Mais le lien pati-patli sur lequel il faudrait revenir plus amplement me
semble avoir une plus grande consistance sur le plan religieux que le mariage
au sein des communautés chrétienne, juive ou musulmane. Alors?
Est ce utopique que d'espérer que, éducation aidant, les hommes
comprennent que les écrits religieux ont une histoire et que par conséquent ils ne sont pas indélébiles.
Avec toutes mes excuses si je ne reprends pas mot pour mot la parole du
prophète, mais n'est ce pas le Coran qui dit que le contenu de la
Bible est saint mais que les croyants doivent adopter la nouvelle version
révisée de la loi divine? Le clergé catholique n'a
t'il pas expurgé consciencieusement les Évangiles, voir censuré
certains? Croyez vous dur comme fer à tous les tabous sexuels de
la Bible, à la perversité féminine? Faut il les effacer
du Livre ou plus simplement admettre qu'il est le fruit d'une activité
humaine par conséquent temporel et imparfait. L'Hindou plus que tout
autre a toujours été ouvert aux réformes, ayant admis
depuis longtemps qu'il n'existe pas un chemin unique vers Dieu. Si il prétend
que l'Hindouisme est un mode de pensée évolutif et non point
un dogme, recherchant le perfectionnement par la confrontation d'idées
et l'expérience, qu'il ne nous serine pas le refrain de la tradition
pour justifier la persistance des castes. Siddhartha Gautama Buddha s'était
donné pour priorité dans ses méditation d'améliorer
la condition humaine, se refusant même de se prononcer quant à
l'existence de Dieu. C'est sans doute la raison même de l'échec
de la "religion bouddhiste" en Inde. Mais l'abandon du système
des castes en avait fait le succès un certain temps de même
qu'il continue d'être un des fondements de la vitalité du Sikhisme.

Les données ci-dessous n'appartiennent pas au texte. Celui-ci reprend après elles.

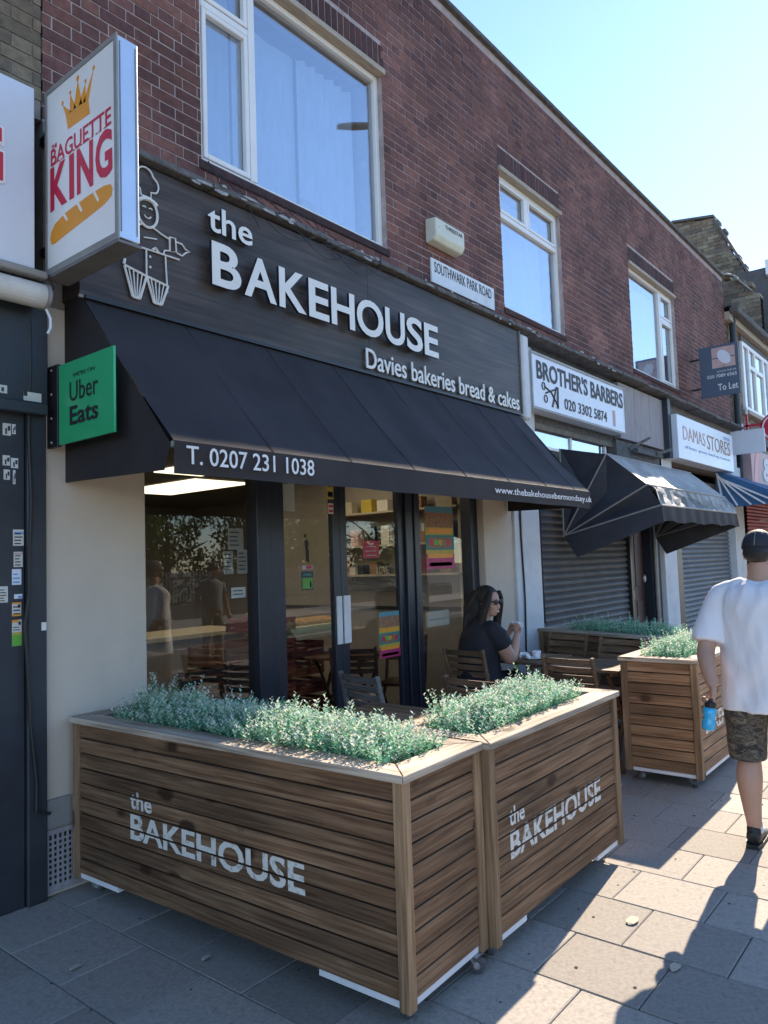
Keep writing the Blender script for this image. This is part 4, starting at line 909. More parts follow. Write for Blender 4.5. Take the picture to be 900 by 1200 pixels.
# stores sign
ds = root('stores_sign', 'pale blue white shop sign with faded serif STORES lettering', 'shop sign', (12.9,3.5,3.0))
MB().box(11.30,3.50,3.0,14.35,3.745,3.66).build('case', 'sign_face2', ds, bevel=.004)
text('DAMAS', 'word', 'pinkish', ds, (11.55,3.497,3.30), X_, Z_, 1.12, .21, .002, bold=-.01); text('STORES', 'word', 'brown_print', ds, (12.78,3.497,3.27), X_, Z_, 1.36, .24, .002, bold=-.006)
text('off licence  grocery  fruit & veg  household', 'words', 'pblue', ds, (11.6,3.498,3.16), X_, Z_, 2.5, .06, .001)
text('OPEN', 'word', 'pblue', ds, (13.75,3.498,3.53), X_, Z_, .4, .06, .001)

# To Let board, blank board, round red sign
tl_ = root('to_let_board', 'slate blue To Let board with a pale leaf on pink, fixed to the wall', 'sign', (13,3.3,4.1))
MB().box(12.985,2.99,4.15,13.015,3.60,5.0).build('board', 'slateblue', tl_, bevel=.002)
q = MB(); q.box(12.981,3.04,4.62,12.9845,3.40,4.96); q.build('pink_panel', 'pinkish', tl_)
q = MB(); q.box(12.9795,3.04,4.775,12.9808,3.40,4.79); q.box(12.9795,3.22,4.62,12.9808,3.23,4.66); q.build('panel_line', 'slateblue', tl_)
Mx = Matrix.Rotation(R(-35), 3, 'X'); MB().ell((12.978,3.21,4.79),(.0015,.085,.135),16,10,M=Mx).build('leaf_drawing', 'sign_face2', tl_)
text('020 7089 6565', 'number', 'print_white', tl_, (12.983,3.49,4.46), U, Z_, .46, .055, .001, bold=.01); text('acorn.ltd.uk', 'word', 'print_white', tl_, (12.983,3.33,4.545), U, Z_, .30, .035, .001)
text('To Let', 'words', 'print_white', tl_, (12.983,3.33,4.24), U, Z_, .31, .11, .001, bold=.012)
q = MB(); [q.box(12.99,3.60,z,13.01,3.75,z+.03) for z in (4.3,4.8)]; each(q, 'bracket', 'black', tl_)
bl = root('blank_sign', 'blank white projecting sign board beyond the stores sign', 'sign', (15,3.4,3.4))
MB().box(14.98,3.10,3.39,15.02,3.68,3.83).build('board', 'sign_face2', bl, bevel=.003); MB().box(14.99,3.68,3.55,15.01,3.75,3.62).build('bracket', 'alu_dull', bl)
rs = root('round_red_sign', 'round red and white sign hanging from a red bracket', 'sign', (16.4,3.2,3.6))
Mr = Matrix.Rotation(R(90), 3, 'Y')
MB().lathe([(.30,-.02),(.30,.02)], 28, (16.4,3.16,4.03), Mr).build('disc', 'print_red', rs); MB().lathe([(.265,-.001),(.265,.001)], 28, (16.379,3.16,4.03), Mr).build('ring', 'sign_face', rs); MB().lathe([(.235,-.001),(.235,.001)], 28, (16.3765,3.16,4.03), Mr).build('disc_face', 'print_red', rs)
text('B', 'emblem', 'sign_face', rs, (16.374,3.28,3.90), U, Z_, .22, .27, .001, bold=.02)
q = MB(); q.box(16.38,3.40,4.10,16.42,3.75,4.14); q.box(16.38,3.68,3.75,16.42,3.72,4.35); q.box(16.38,3.45,3.9,16.42,3.70,3.92); q.build('bracket', 'print_red', rs)
MB().tube([(16.4,3.70,4.36),(16.4,3.70,4.5)], .025, 8).build('bracket_tip', 'base_rail', rs)

# ------------------------------------------------------------------ awnings
aw = root('bakery_awning', 'long charcoal canvas awning with white phone number and web address', 'awning', (4.2,3.2,2.0))
AX0, AX1, AXF = 1.985, 6.60, 6.43
YT, ZT, YB, ZB, ZV = 3.565, 3.025, 2.80, 2.178, 2.030
mb = MB(); nu, nv = 96, 12; vs = []; fs = []
for i in range(nu+1):
    t = i/nu
    for j in range(nv+1):
        s = j/nv; x = AX0+(AX1-AX0)*t + (AXF-AX1)*s*t
        sag = -.022*math.sin(math.pi*s)*(1+.3*math.sin(t*31)) + .0045*math.sin(t*60+3*s)*math.sin(math.pi*s) - .016*abs(math.sin(math.pi*t*7.4))*math.sin(math.pi*s) + .020*noise.noise(V((t*18,s*3,3)))*math.sin(math.pi*s)
        vs.append((x, YT+(YB-YT)*s, ZT+(ZB-ZT)*s+sag))
for i in range(nu):
    for j in range(nv): a = i*(nv+1)+j; fs.append((a,a+1,a+nv+2,a+nv+1))
mb.add(vs, fs); mb.build('canvas_top', 'fabric', aw, smooth=True)
sm = MB()
for t in (.135,.27,.405,.54,.675,.81,.93):
    sm.tube([(AX0+(AX1-AX0)*t+(AXF-AX1)*s*t, YT+(YB-YT)*s-.001, ZT+(ZB-ZT)*s-.020*math.sin(math.pi*s)+.003) for s in [i/10 for i in range(11)]], .0018, 4)
each(sm, 'seam', 'fabric', aw, smooth=True)
vl = MB(); vs = []; fs = []; n = 120
for i in range(n+1):
    t = i/n; x = 1.985+(AXF+.01-1.985)*t
    for j in range(4):
        s = j/3; vs.append((x, YB-.004+.006*math.sin(t*40)*s+.008*math.sin(t*13+1)*s, ZB-.002+(ZV-ZB)*s+.002*math.sin(t*30)*s))
for i in range(n):
    for j in range(3): a = i*4+j; fs.append((a,a+1,a+5,a+4))
vl.add(vs, fs); vl.build('valance', 'fabric', aw, smooth=True)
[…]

Est il hérétique d'espérer que le mépris des
serviteurs les plus humbles de Dieu, shudra et dalit, aura fait un jour
son temps?
Investie pendant un certain temps d'une enveloppe charnelle pour jouir de la création de Dieu, notre âme doit apprendre à s'en affranchir par le détachement et la méditation pour retrouver sa vraie nature. Si elle n'y parvient elle n'est pas prête à la libération consistant en une communion totale avec Dieu et subira le sort qu'elle a elle même choisi: la renaissance sous une forme correspondant à ses aspirations.